『歎異抄』に帰る

-新迷林遊林航海記

犬のライ

雪がぽたぽた降ってきた。娘が喜ぶ、お兄ちゃんもワクワク。

犬はよろこび庭かけまわり

というが犬のライも雪にはしゃいだものだった。

川に捨てられていた子犬をたすけたのは娘が生まれる数年前で、

拾った私が名前を付けた。ライオンみたいな茶色い毛をしていたのでライにした。それはハンセン病別名ライ病で苦しんでいる方がいることを忘れないでいたいという思いもあった。

うちはずっと犬がいるがこれまでで一番変な犬だとよく言われた。おじいちゃんと私になついていたのである。

ところがもうずいぶん前になるけれど、近所の弁当ゴミをくわえてきて食べるということを繰り返したので、叱ってそこにあったお鍋で頭をゴツンと叩いてから私に近づかなくなった。しっぽを巻いて逃げて、逃げれないときはうらめしそうにめめった。
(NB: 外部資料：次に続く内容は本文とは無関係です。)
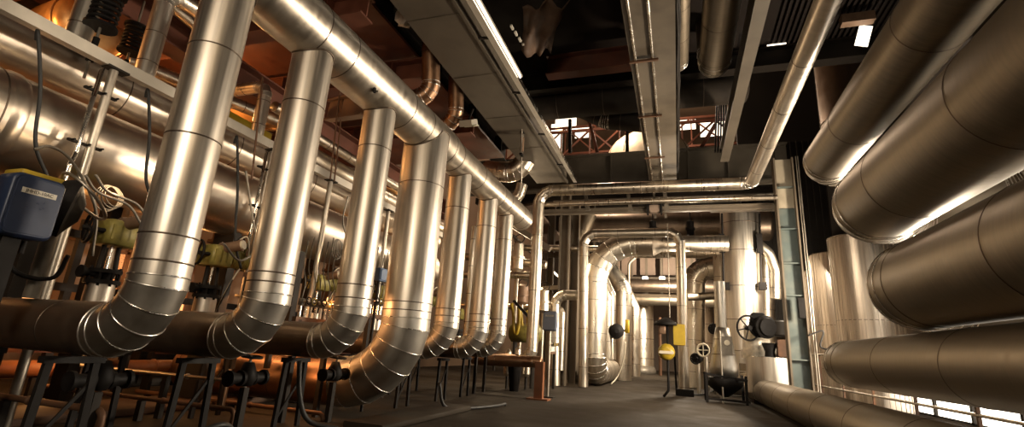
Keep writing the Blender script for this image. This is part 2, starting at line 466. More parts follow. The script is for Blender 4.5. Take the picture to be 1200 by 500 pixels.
RX, RZ = -7.36, 4.79
th = thing('support_rail', 'light galvanised channel rail running in front of the vessels', 'rail', (RX, 0, RZ))
mb = MB(); mb.box((RX+.06, 7.6, RZ), (.012, 14.4, .15), 'galvanised_light'); mb.box((RX, 7.6, RZ+.075), (.13, 14.4, .012), 'galvanised_light'); mb.box((RX, 7.6, RZ-.075), (.13, 14.4, .012), 'galvanised_light')
mb.build('channel', th)
for y in (4.05, 7.0, 8.75, 11.2):
    mb = MB().bar((RX, y-.12, RZ-.08), (RX, y+.16, RZ-.08), .16, .03, 'dark_steel'); mb.build('bracket', th)
PL = ['galvanised post under the channel rail beside the navy control box', 'galvanised post under the channel rail between the first two risers',
      'galvanised post under the channel rail between the second and third risers', 'galvanised post under the channel rail behind the fattest riser']
for i, y in enumerate((4.05, 7.0, 8.75, 11.2)):
    t = thing('support_post', PL[i], 'post', (RX, y, 0), 'posts under the channel rail')
    MB().cyl((RX, y, 0), (RX, y, RZ-.1), .055, 'rod_steel', 14).build('pole', t)
    MB().box((RX, y, .01), (.2, .2, .02), 'dark_steel').build('base_plate', t)
    if i < 2:
        MB().tube(rounded([(RX+.02, y-.15, RZ-.15), (RX+.02, y-.15, 3.4), (RX+.1, y-.22, 3.2), (RX+.1, y-.22, 2.6)], .08), .03, 'zinc_bright', 8).build('conduit', t)
        for zz in (4.3, 3.55):
            mb = MB().bar((RX, y-.27, zz), (RX, y+.13, zz), .05, .03, 'dark_steel')
            for yy in (y-.24, y-.06, y+.1): mb.cyl((RX-.02, yy, zz), (RX+.09, yy, zz), .014, 'black_iron', 6)
            mb.build('clamp', t)
# hoses hooked over the rail
for px, py0, py1, lab in ((45, 42, 200, 'dark hose hooked over the rail above the navy control box'), (174, 110, 235, 'dark hose hooked over the rail just before the first riser'),
                          (278, 165, 310, 'dark hose hooked over the rail, hanging between the first two risers')):
    a = P(px, py0, 'X', RX+.12); b = P(px-3, py1, 'X', RX+.16)
    pts = [a+V((-.1, .04, -.02)), a+V((-.05, .0, .05)), a, a.lerp(b, .4)+V((0, .03, 0)), a.lerp(b, .8)+V((.02, -.02, 0)), b+V((.03, .12, -.05))]
    tag(MB().tube(spline(pts), .021, 'rubber', 8).build('hanging_hose', None, a), lab, 'hose', 'hoses hooked over the rail')

# thin pipes that rise from the upper vessel
def small_riser(y, ztop, r, lab, ends):
    x = -8.3
    pts = [(x, y, 5.25), (x, y, ztop)]+ends
    return pipe('branch_pipe', lab, 'pipe', pts, r, r*2.0, ['jacket_upright', 'jacket_cross'], .55, 3, 'branches on the upper vessel', None, ('', 'flat'), 20, be=.004, loc=(x, y, 5.25))
small_riser(4.0, 7.7, .16, 'thin clad branch pipe leaving the top edge of the picture, above the navy control box', [(-8.9, 4.0, 7.7)])
small_riser(5.0, 6.95, .15, 'thin clad branch pipe with a bend, beside the spring hangers', [(-8.3, 6.4, 7.05)])
small_riser(7.4, 6.45, .13, 'thin clad branch pipe bending over between the first two risers', [(-9.3, 7.4, 6.45)])

# ================================================================== motor valves on the ground runs
def motor_valve(x, y, z0, s, lab, grp='motor valves between the risers'):
    t = thing('motor_valve', lab, 'valve', (x, y, z0), grp)
    z0 = z0-.25*s
    MB().cyl((x, y, z0+.25*s), (x, y, z0+.56*s), .16*s, 'jacket_upright', 24).build('stub_pipe', t)
    mb = MB().hard((x, y, z0+.55*s), (0, 0, 1), [(0, .2*s), (.05*s, .2*s), (.05*s, .1*s), (.14*s, .12*s), (.14*s, .19*s), (.19*s, .19*s)], 'black_iron', 18)
    for j in range(8):
        a = j*PI/4; mb.cyl((x+.165*s*math.cos(a), y+.165*s*math.sin(a), z0+.52*s), (x+.165*s*math.cos(a), y+.165*s*math.sin(a), z0+.77*s), .016*s, 'black_iron', 6)
    mb.build('bonnet', t)
    MB().hard((x-.02, y-.28*s, z0+.68*s), (0, 1, 0), [(0, .08*s), (.04*s, .08*s), (.04*s, .05*s), (.18*s, .05*s)], 'black_iron', 14).build('side_plug', t)
    mb = MB()
    for a in (-1, 1): mb.cyl((x+.02, y+a*.11*s, z0+.7*s), (x, y+a*.09*s, z0+1.08*s), .03*s, 'dark_steel', 8)
    mb.build('yoke', t)
    MB().cyl((x, y, z0+.7*s), (x, y, z0+1.1*s), .02*s, 'zinc_bright', 8).build('stem', t)
    mb = MB().rbox((x, y, z0+1.22*s), (.40*s, .40*s, .34*s), 'olive_paint', .08*s, 4, 2)
    for j in range(4): mb.box((x+.19*s, y-.15*s+j*.1*s, z0+1.22*s), (.02*s, .03*s, .2*s), 'olive_paint')
    mb.build('gearbox', t)
    mb = MB().hard((x, y+.2*s, z0+1.24*s), (.25, 1, 0), [(0, .18*s), (.04*s, .18*s), (.04*s, .15*s), (.34*s, .15*s), (.34*s, .17*s), (.38*s, .10*s)], 'olive_paint', 18)
    for j in range(7): mb.torus((x+.25*s*(.08+.04*j), y+(.26+.04*j)*s, z0+1.24*s), (.25, 1, 0), .155*s, .007*s, 'olive_paint', 18, 4)
    mb.build('motor', t)
    mb = MB().hard((x+.1*s, y, z0+1.35*s), (.5, .15, .12), [(0, .10*s), (.03*s, .10*s), (.03*s, .085*s), (.3*s, .085*s), (.3*s, .095*s), (.34*s, .095*s)], 'cast_brown', 18)
    mb.cyl(V((x+.1*s, y, z0+1.35*s))+V((.5, .15, .12)).normalized()*.34*s, V((x+.1*s, y, z0+1.35*s))+V((.5, .15, .12)).normalized()*.37*s, .075*s, 'ivory', 18)
    mb.build('switch_housing', t)
    c = V((x+.05*s, y-.36*s, z0+1.22*s)); mb = MB().torus(c, (.3, 1, 0), .19*s, .02*s, 'black_iron', 24, 6)
    for j in range(4):
        a = j*PI/2+.4; u, w = perp(V((.3, 1, 0))); mb.cyl(c, c+(u*math.cos(a)+w*math.sin(a))*.19*s, .014*s, 'black_iron', 6)
    mb.cyl(c-V((.05, .17, 0))*s*.4, c+V((.05, .17, 0))*s, .03*s, 'black_iron', 8)
    mb.build('handwheel', t)
    mb = MB()
    for dx, m_ in ((.12, 'rubber'), (.2, 'ivory')):
        mb.tube(spline([(x+.15*s, y+.1*s, z0+1.35*s), (x+(.1+dx)*s, y+.25*s, z0+1.6*s), (x+dx*s, y+.45*s, z0+1.3*s), (x+.05*s, y+.38*s, z0+.9*s), (x-.1*s, y+.3*s, z0+.3*s)]), .014*s, m_, 6)
    mb.build('cable', t)
    return t
mv = motor_valve(-7.5, 4.73, 1.50, 1.05, 'olive motor valve with black handwheel left of the first riser')
MVL = [(-7.5, 6.38, 'olive motor valve in the gap between the first two risers'),
       (-8.0, 9.68, 'olive motor valve in the gap between the second and third risers'),
       (-7.5, 11.5, 'olive motor valve glimpsed behind the fattest riser'),
       (-7.0, 15.6, 'olive motor valve among the piping left of the slim bent pipe'),
       (-6.4, 17.4, 'olive motor valve deep behind the slim bent pipe'),
       (-7.0, 12.95, 'olive motor valve glimpsed between the slim risers')]
for x, y, lab in MVL: copy_tree(mv, (x, y, 1.50 if y < 14 else 1.3), lab)

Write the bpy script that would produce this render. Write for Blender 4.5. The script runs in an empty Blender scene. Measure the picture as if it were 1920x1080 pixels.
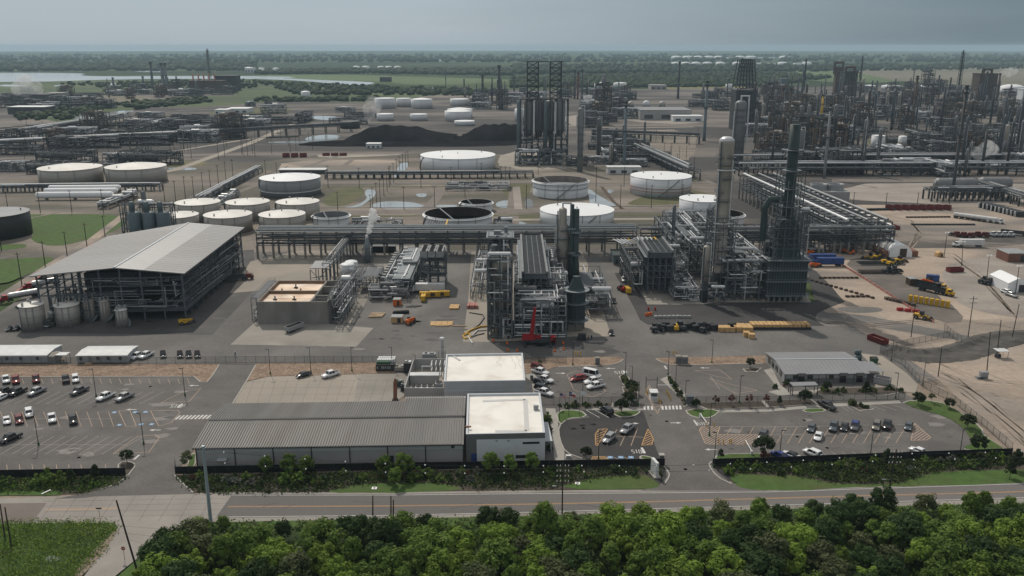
import bpy,bmesh,math,random
from math import sin,cos,pi,radians,hypot,atan2,sqrt,atan,floor
from mathutils import Vector,geometry
sc=bpy.context.scene
COL=sc.collection
FPX=1625.0;CAMZ=95.0;PITCH=atan(454/FPX);cP,sP=cos(PITCH),sin(PITCH)
cam=bpy.data.cameras.new("camera");cam.sensor_width=36.0;cam.lens=36.0*FPX/1920.0
cam.clip_start=1.0;cam.clip_end=60000.0
camo=bpy.data.objects.new("camera",cam);COL.objects.link(camo)
camo.location=(0,0,CAMZ);camo.rotation_euler=(pi/2-PITCH,0,0);sc.camera=camo
SUN_DIR=Vector((-3.2,7.0,8.4)).normalized()
SUN_EL=math.asin(SUN_DIR.z)
world=bpy.data.worlds.new("World");sc.world=world;world.use_nodes=True
nt=world.node_tree;nt.nodes.clear()
N=nt.nodes.new;L=nt.links.new
out=N("ShaderNodeOutputWorld");bg=N("ShaderNodeBackground");sky=N("ShaderNodeTexSky")
sky.sky_type='NISHITA';sky.sun_disc=False;sky.sun_elevation=SUN_EL
sky.sun_rotation=radians(-24.6);sky.altitude=50;sky.air_density=1.0;sky.dust_density=1.2;sky.ozone_density=1.0
tc=N("ShaderNodeTexCoord");sepd=N("ShaderNodeSeparateXYZ");L(tc.outputs['Generated'],sepd.inputs[0])
mp=N("ShaderNodeMapping");mp.inputs['Scale'].default_value=(2.2,2.2,22.0);L(tc.outputs['Generated'],mp.inputs[0])
nz=N("ShaderNodeTexNoise");nz.inputs['Scale'].default_value=1.6;nz.inputs['Detail'].default_value=5;L(mp.outputs[0],nz.inputs['Vector'])
rampd=N("ShaderNodeMapRange");rampd.inputs['From Min'].default_value=-0.10;rampd.inputs['From Max'].default_value=0.50
L(sepd.outputs['X'],rampd.inputs['Value'])
mulz=N("ShaderNodeMath");mulz.operation='MULTIPLY_ADD';mulz.inputs[1].default_value=0.34;mulz.inputs[2].default_value=-0.17
L(nz.outputs['Fac'],mulz.inputs[0])
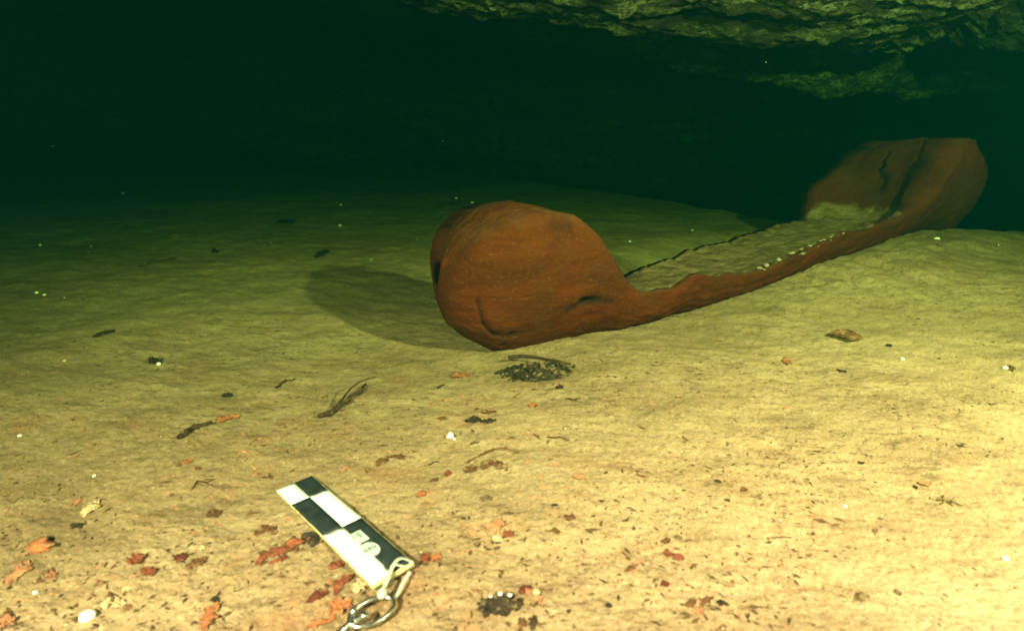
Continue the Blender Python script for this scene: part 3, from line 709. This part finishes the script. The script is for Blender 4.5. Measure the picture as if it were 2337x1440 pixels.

めめるという言葉を調べると四日市の方言と書かれていたが、生まれも育ちも石川県民のおばあちゃんもいっていた。にらむということなんだけど、にらみをきかす、ということの逆でにらむ方が立場が弱い時に使うのがこのめめるという言葉だったように思う。

犬には表情があって、嫌な人に対してはあんな顔をするんだなぁ。もちろん注射をする獣医さんに対してもめめっていた。

娘にものごころ着いたころはライはすっかりめめる姿が定着した。

毎日エサをくれたおばあちゃんが浄土へ帰り、おじいちゃんが浄土へ帰った。お兄ちゃんが大好きで、エサをくれる母のことも好きになった。娘のこともおやつのジャーキーをくれるのでちょっと好きだった。

長生きだったライは、白内障になり、耳がほとんど聞こえなくなり、足ももたもたになり、そのうち好きな人にも嫌いな人にも「ジャーキーおくれ、食べ物おくれ」としっぽを振った。

玄関においてあるジャーキーはもう減ることはない。

 

ライがいた縁の下の枯れ草を風が揺らした。

とっさにライを探した。いないことを忘れる一瞬の後がなんともかなしい。